O direito dos contratos, em sua forma evolutiva final, está fundamentado em três princípios essenciais: o princípio da autonomia da vontade – e, dentro dele, a liberdade contratual -, o princípio da supremacia da ordem pública e o princípio da obrigatoriedade das convenções, limitada pela escusa de força maior. Este princípio se manifesta, primeiramente, na liberdade conferida às partes para estipularem o que desejarem, transformando sua convenção em uma norma jurídica que, entre elas, opera como lei.
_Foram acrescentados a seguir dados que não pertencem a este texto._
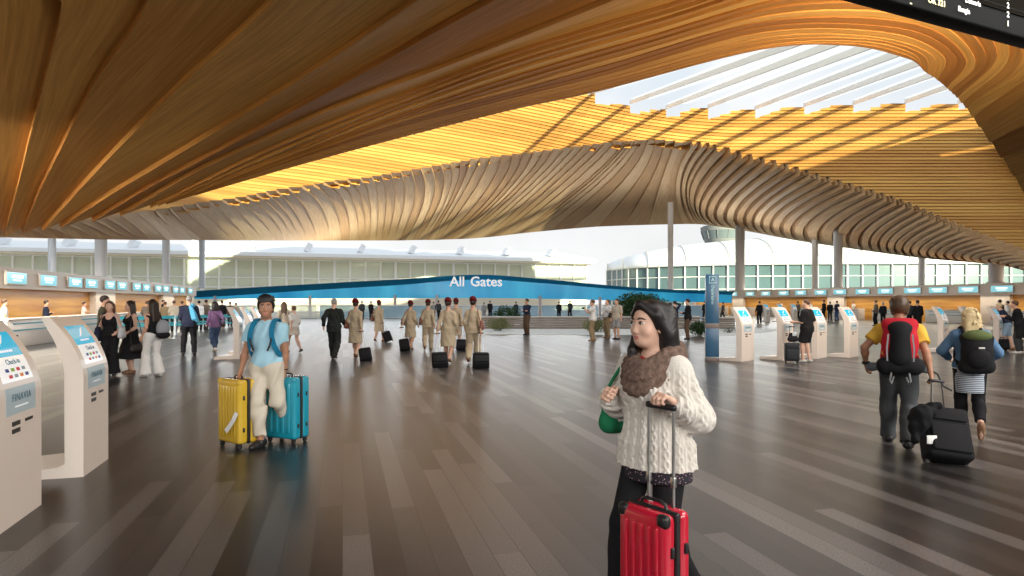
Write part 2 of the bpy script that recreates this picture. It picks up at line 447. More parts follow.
br = N.new('ShaderNodeMix'); br.data_type = 'RGBA'; br.inputs['A'].default_value = (.008, .007, .007, 1); L.new(gap, br.inputs['Factor']); L.new(rmp.outputs[0], br.inputs['B'])
n1 = N.new('ShaderNodeTexNoise'); n1.inputs['Scale'].default_value = 90; n1.inputs['Detail'].default_value = 2; L.new(tc.outputs['Object'], n1.inputs['Vector'])
rp = N.new('ShaderNodeMapRange'); rp.inputs['From Min'].default_value = .3; rp.inputs['From Max'].default_value = .7; rp.inputs['To Min'].default_value = .5; rp.inputs['To Max'].default_value = 1.5
L.new(n1.outputs['Fac'], rp.inputs['Value'])
mx = N.new('ShaderNodeMix'); mx.data_type = 'RGBA'; mx.blend_type = 'MULTIPLY'; mx.inputs['Factor'].default_value = 1
L.new(br.outputs['Result'], mx.inputs['A']); L.new(rp.outputs[0], mx.inputs['B']); L.new(mx.outputs['Result'], b.inputs['Base Color'])
fl = MB(); P = [(-70, -30), (75, -30), (75, 86), (-70, 86)]
fl.add([(x, y, 0) for x, y in P] + [(x, y, -.3) for x, y in P], [(0, 1, 2, 3), (7, 6, 5, 4), (0, 4, 5, 1), (1, 5, 6, 2), (2, 6, 7, 3), (3, 7, 4, 0)])
struct(fl.build('floor', fm))
ap = MB(); ap.add([(-400, 80, -.31), (400, 80, -.31), (400, 700, -.31), (-400, 700, -.31)], [(0, 1, 2, 3)])
struct(ap.build('ground', mat('apron_concrete', (.6, .54, .48), .8, noise=.15, nscale=.08)))

# ================================================================== CAMERA, WORLD, SUN
cam = bpy.data.cameras.new('camera'); co = link('camera', cam); co.location = (0, 0, CZ); co.rotation_euler = (PI / 2, 0, 0)
cam.sensor_fit = 'HORIZONTAL'; cam.sensor_width = 36; cam.lens = 36 * F / 1024; cam.shift_y = (HY - 288) / 1024; cam.clip_end = 2000; cam.clip_start = .05
SC.camera = co
w = bpy.data.worlds.new('sky'); SC.world = w; w.use_nodes = True
N, L = w.node_tree.nodes, w.node_tree.links; bg = N['Background']
tc = N.new('ShaderNodeTexCoord'); sp = N.new('ShaderNodeSeparateXYZ'); L.new(tc.outputs['Generated'], sp.inputs[0])
rp = N.new('ShaderNodeValToRGB'); e = rp.color_ramp.elements
e[0].position = 0; e[0].color = (.83, .83, .82, 1); e[1].position = .6; e[1].color = (.58, .73, .88, 1); x = e.new(.12); x.color = (.82, .835, .84, 1)
L.new(sp.outputs['Z'], rp.inputs['Fac'])
cn = N.new('ShaderNodeTexNoise'); cn.inputs['Scale'].default_value = 3.0; cn.inputs['Detail'].default_value = 6; L.new(tc.outputs['Generated'], cn.inputs['Vector'])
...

No período do Estado Liberal, o princípio da autonomia da vontade refletia uma liberdade absoluta, conferindo total arbítrio aos indivíduos para contratar quem desejassem e da maneira que melhor lhes conviesse. Contudo, nos tempos atuais, a vontade individual está sujeita a restrições tanto em relação aos contratantes quanto ao conteúdo dos contratos. A liberdade de contratar, atualmente, está intrinsecamente ligada ao direito de celebrar contratos, emergindo da capacidade civil dos envolvidos.
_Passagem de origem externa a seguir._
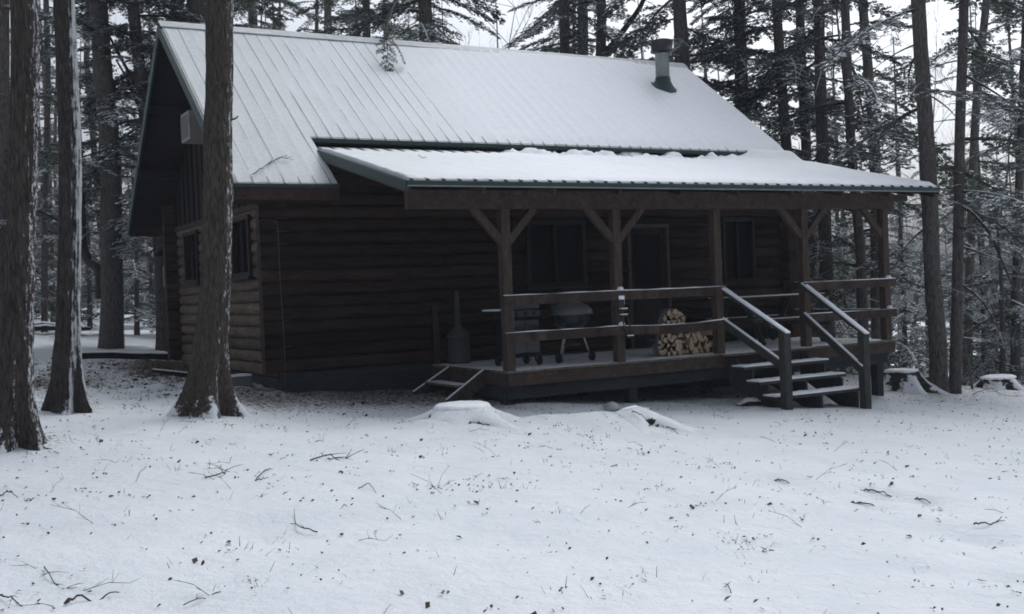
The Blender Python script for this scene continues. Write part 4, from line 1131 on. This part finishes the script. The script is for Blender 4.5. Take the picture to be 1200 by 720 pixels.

A autonomia da vontade se opõe à tipicidade do contrato, observada em fases históricas anteriores, pois o conteúdo dos contratos depende exclusivamente dos interesses das partes, podendo abrigar diversas combinações, desde que não violem a ordem pública e os bons costumes.
Essa autonomia também se traduz na liberdade de contratar, ou seja, na possibilidade de decidir se estabelecerão ou não um vínculo contratual. Esse conceito conecta a doutrina do contrato à da propriedade, refletindo a liberdade irrestrita do proprietário em comprometer ou não seu patrimônio de acordo com seus interesses. Contudo, é importante destacar que o princípio da autonomia da vontade, hoje, não é entendido como absoluto, estando sujeito a contrastes e limitações.
O Art. 421 do Código Civil brasileiro de 2002 estabelece que “a liberdade contratual será exercida nos limites da função social do contrato”. Cada vez mais, no Brasil, observa-se a doutrina propondo a substituição do princípio da autonomia da vontade pelo princípio da autonomia privada, o que leva ao caminho sem volta da adoção do princípio da função social dos contratos. Dessa forma, alguns juristas consideram desatualizadas normas recentes que utilizam o termo “autonomia da vontade”, como a Lei de Mediação (Lei 13.140/2015, art. 2.º, inc. V) e da Reforma Trabalhista (Lei 13.467/2017).
Entretanto, mesmo a legislação brasileira colocando como limitada a liberdade contratual, é preciso deixar claro que a função social não elimina totalmente a autonomia privada ou a liberdade contratual, mas apenas atenua ou reduz o alcance desse princípio, reforçado na recente Lei da Liberdade Econômica (Lei 13.874/2019). Isso é corroborado pelo Enunciado n. 23 CJF/STJ, aprovado na I Jornada de Direito Civil em 2002, um dos mais importantes enunciados doutrinários entre todos os aprovados nas Jornadas de Direito Civil: “A função social do contrato, prevista no art. 421 do novo Código Civil, não elimina o princípio da autonomia contratual, mas atenua ou reduz o alcance desse princípio, quando presentes interesses metaindividuais ou interesse individual relativo à dignidade da pessoa humana”.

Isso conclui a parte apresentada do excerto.